* **Objective**
Take the data below and repeat it exactly.

* **Data supplied**
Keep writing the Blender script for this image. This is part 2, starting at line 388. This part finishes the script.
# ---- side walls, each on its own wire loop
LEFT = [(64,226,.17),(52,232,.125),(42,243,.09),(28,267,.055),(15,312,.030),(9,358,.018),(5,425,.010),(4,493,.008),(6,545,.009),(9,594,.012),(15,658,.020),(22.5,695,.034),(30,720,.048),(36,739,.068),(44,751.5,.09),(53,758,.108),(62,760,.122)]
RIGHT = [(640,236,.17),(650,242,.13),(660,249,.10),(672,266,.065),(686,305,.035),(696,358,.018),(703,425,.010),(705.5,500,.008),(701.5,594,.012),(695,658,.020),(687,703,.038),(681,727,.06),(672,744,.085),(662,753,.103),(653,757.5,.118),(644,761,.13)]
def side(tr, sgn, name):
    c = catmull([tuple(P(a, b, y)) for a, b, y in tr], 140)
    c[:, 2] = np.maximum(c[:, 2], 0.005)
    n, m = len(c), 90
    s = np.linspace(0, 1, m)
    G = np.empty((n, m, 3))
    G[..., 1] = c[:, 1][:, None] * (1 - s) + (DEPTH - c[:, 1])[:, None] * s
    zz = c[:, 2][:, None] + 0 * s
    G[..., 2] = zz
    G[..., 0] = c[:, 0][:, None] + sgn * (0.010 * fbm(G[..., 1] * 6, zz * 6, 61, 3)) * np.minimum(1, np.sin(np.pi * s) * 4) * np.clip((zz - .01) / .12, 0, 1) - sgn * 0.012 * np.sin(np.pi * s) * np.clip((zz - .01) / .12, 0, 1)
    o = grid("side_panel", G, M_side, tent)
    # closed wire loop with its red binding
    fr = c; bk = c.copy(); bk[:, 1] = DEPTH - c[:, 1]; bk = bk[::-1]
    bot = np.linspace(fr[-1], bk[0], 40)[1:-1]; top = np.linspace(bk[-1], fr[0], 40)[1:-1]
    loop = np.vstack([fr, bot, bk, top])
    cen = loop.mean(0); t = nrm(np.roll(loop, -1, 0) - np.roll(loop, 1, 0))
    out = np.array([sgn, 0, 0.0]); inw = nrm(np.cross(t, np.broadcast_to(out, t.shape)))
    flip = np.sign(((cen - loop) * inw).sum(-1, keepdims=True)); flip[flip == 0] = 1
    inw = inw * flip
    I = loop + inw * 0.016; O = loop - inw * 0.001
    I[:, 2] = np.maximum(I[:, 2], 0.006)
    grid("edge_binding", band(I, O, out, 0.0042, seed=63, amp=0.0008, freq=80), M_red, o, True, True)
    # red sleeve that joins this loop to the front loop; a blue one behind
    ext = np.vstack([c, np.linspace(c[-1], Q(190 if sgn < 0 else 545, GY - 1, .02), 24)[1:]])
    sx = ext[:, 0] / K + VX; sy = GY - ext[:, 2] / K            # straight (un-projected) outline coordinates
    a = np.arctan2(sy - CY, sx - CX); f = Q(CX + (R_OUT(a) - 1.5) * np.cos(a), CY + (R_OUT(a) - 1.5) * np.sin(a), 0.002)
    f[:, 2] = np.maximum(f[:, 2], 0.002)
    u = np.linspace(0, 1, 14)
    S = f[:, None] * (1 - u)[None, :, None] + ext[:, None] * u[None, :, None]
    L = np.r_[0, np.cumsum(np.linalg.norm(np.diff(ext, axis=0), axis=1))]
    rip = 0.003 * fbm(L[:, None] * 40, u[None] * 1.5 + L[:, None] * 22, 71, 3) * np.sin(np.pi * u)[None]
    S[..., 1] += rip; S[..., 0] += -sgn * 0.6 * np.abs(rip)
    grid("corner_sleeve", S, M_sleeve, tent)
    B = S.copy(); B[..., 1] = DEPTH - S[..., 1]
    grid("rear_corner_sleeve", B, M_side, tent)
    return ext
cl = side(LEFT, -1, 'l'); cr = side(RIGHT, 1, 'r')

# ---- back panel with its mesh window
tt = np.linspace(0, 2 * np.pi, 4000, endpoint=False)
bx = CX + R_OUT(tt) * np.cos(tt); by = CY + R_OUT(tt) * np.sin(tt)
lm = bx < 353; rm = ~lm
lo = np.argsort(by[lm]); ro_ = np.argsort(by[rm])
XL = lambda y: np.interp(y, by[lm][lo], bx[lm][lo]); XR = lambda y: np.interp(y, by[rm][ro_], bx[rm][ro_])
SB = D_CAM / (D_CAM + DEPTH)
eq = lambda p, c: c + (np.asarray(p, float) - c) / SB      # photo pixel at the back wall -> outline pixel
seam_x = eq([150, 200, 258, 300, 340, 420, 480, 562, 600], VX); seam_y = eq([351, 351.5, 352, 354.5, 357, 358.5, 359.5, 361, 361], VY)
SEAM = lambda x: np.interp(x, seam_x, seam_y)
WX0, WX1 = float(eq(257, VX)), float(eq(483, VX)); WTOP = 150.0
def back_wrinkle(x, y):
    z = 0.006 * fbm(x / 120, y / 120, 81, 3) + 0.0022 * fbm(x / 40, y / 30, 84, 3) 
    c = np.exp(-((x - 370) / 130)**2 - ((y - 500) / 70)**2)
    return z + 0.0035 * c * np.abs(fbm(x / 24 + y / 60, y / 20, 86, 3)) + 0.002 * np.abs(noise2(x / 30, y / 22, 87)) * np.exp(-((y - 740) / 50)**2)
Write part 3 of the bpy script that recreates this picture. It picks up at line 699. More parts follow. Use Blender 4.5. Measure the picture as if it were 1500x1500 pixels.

* **Solution for this task**
Keep writing the Blender script for this image. This is part 2, starting at line 388. This part finishes the script.
# ---- side walls, each on its own wire loop
LEFT = [(64,226,.17),(52,232,.125),(42,243,.09),(28,267,.055),(15,312,.030),(9,358,.018),(5,425,.010),(4,493,.008),(6,545,.009),(9,594,.012),(15,658,.020),(22.5,695,.034),(30,720,.048),(36,739,.068),(44,751.5,.09),(53,758,.108),(62,760,.122)]
RIGHT = [(640,236,.17),(650,242,.13),(660,249,.10),(672,266,.065),(686,305,.035),(696,358,.018),(703,425,.010),(705.5,500,.008),(701.5,594,.012),(695,658,.020),(687,703,.038),(681,727,.06),(672,744,.085),(662,753,.103),(653,757.5,.118),(644,761,.13)]
def side(tr, sgn, name):
    c = catmull([tuple(P(a, b, y)) for a, b, y in tr], 140)
    c[:, 2] = np.maximum(c[:, 2], 0.005)
    n, m = len(c), 90
    s = np.linspace(0, 1, m)
    G = np.empty((n, m, 3))
    G[..., 1] = c[:, 1][:, None] * (1 - s) + (DEPTH - c[:, 1])[:, None] * s
    zz = c[:, 2][:, None] + 0 * s
    G[..., 2] = zz
    G[..., 0] = c[:, 0][:, None] + sgn * (0.010 * fbm(G[..., 1] * 6, zz * 6, 61, 3)) * np.minimum(1, np.sin(np.pi * s) * 4) * np.clip((zz - .01) / .12, 0, 1) - sgn * 0.012 * np.sin(np.pi * s) * np.clip((zz - .01) / .12, 0, 1)
    o = grid("side_panel", G, M_side, tent)
    # closed wire loop with its red binding
    fr = c; bk = c.copy(); bk[:, 1] = DEPTH - c[:, 1]; bk = bk[::-1]
    bot = np.linspace(fr[-1], bk[0], 40)[1:-1]; top = np.linspace(bk[-1], fr[0], 40)[1:-1]
    loop = np.vstack([fr, bot, bk, top])
    cen = loop.mean(0); t = nrm(np.roll(loop, -1, 0) - np.roll(loop, 1, 0))
    out = np.array([sgn, 0, 0.0]); inw = nrm(np.cross(t, np.broadcast_to(out, t.shape)))
    flip = np.sign(((cen - loop) * inw).sum(-1, keepdims=True)); flip[flip == 0] = 1
    inw = inw * flip
    I = loop + inw * 0.016; O = loop - inw * 0.001
    I[:, 2] = np.maximum(I[:, 2], 0.006)
    grid("edge_binding", band(I, O, out, 0.0042, seed=63, amp=0.0008, freq=80), M_red, o, True, True)
    # red sleeve that joins this loop to the front loop; a blue one behind
    ext = np.vstack([c, np.linspace(c[-1], Q(190 if sgn < 0 else 545, GY - 1, .02), 24)[1:]])
    sx = ext[:, 0] / K + VX; sy = GY - ext[:, 2] / K            # straight (un-projected) outline coordinates
    a = np.arctan2(sy - CY, sx - CX); f = Q(CX + (R_OUT(a) - 1.5) * np.cos(a), CY + (R_OUT(a) - 1.5) * np.sin(a), 0.002)
    f[:, 2] = np.maximum(f[:, 2], 0.002)
    u = np.linspace(0, 1, 14)
    S = f[:, None] * (1 - u)[None, :, None] + ext[:, None] * u[None, :, None]
    L = np.r_[0, np.cumsum(np.linalg.norm(np.diff(ext, axis=0), axis=1))]
    rip = 0.003 * fbm(L[:, None] * 40, u[None] * 1.5 + L[:, None] * 22, 71, 3) * np.sin(np.pi * u)[None]
    S[..., 1] += rip; S[..., 0] += -sgn * 0.6 * np.abs(rip)
    grid("corner_sleeve", S, M_sleeve, tent)
    B = S.copy(); B[..., 1] = DEPTH - S[..., 1]
    grid("rear_corner_sleeve", B, M_side, tent)
    return ext
cl = side(LEFT, -1, 'l'); cr = side(RIGHT, 1, 'r')

# ---- back panel with its mesh window
tt = np.linspace(0, 2 * np.pi, 4000, endpoint=False)
bx = CX + R_OUT(tt) * np.cos(tt); by = CY + R_OUT(tt) * np.sin(tt)
lm = bx < 353; rm = ~lm
lo = np.argsort(by[lm]); ro_ = np.argsort(by[rm])
XL = lambda y: np.interp(y, by[lm][lo], bx[lm][lo]); XR = lambda y: np.interp(y, by[rm][ro_], bx[rm][ro_])
SB = D_CAM / (D_CAM + DEPTH)
eq = lambda p, c: c + (np.asarray(p, float) - c) / SB      # photo pixel at the back wall -> outline pixel
seam_x = eq([150, 200, 258, 300, 340, 420, 480, 562, 600], VX); seam_y = eq([351, 351.5, 352, 354.5, 357, 358.5, 359.5, 361, 361], VY)
SEAM = lambda x: np.interp(x, seam_x, seam_y)
WX0, WX1 = float(eq(257, VX)), float(eq(483, VX)); WTOP = 150.0
def back_wrinkle(x, y):
    z = 0.006 * fbm(x / 120, y / 120, 81, 3) + 0.0022 * fbm(x / 40, y / 30, 84, 3) 
    c = np.exp(-((x - 370) / 130)**2 - ((y - 500) / 70)**2)
    return z + 0.0035 * c * np.abs(fbm(x / 24 + y / 60, y / 20, 86, 3)) + 0.002 * np.abs(noise2(x / 30, y / 22, 87)) * np.exp(-((y - 740) / 50)**2)
Write part 3 of the bpy script that recreates this picture. It picks up at line 699. More parts follow. Use Blender 4.5. Measure the picture as if it were 1500x1500 pixels.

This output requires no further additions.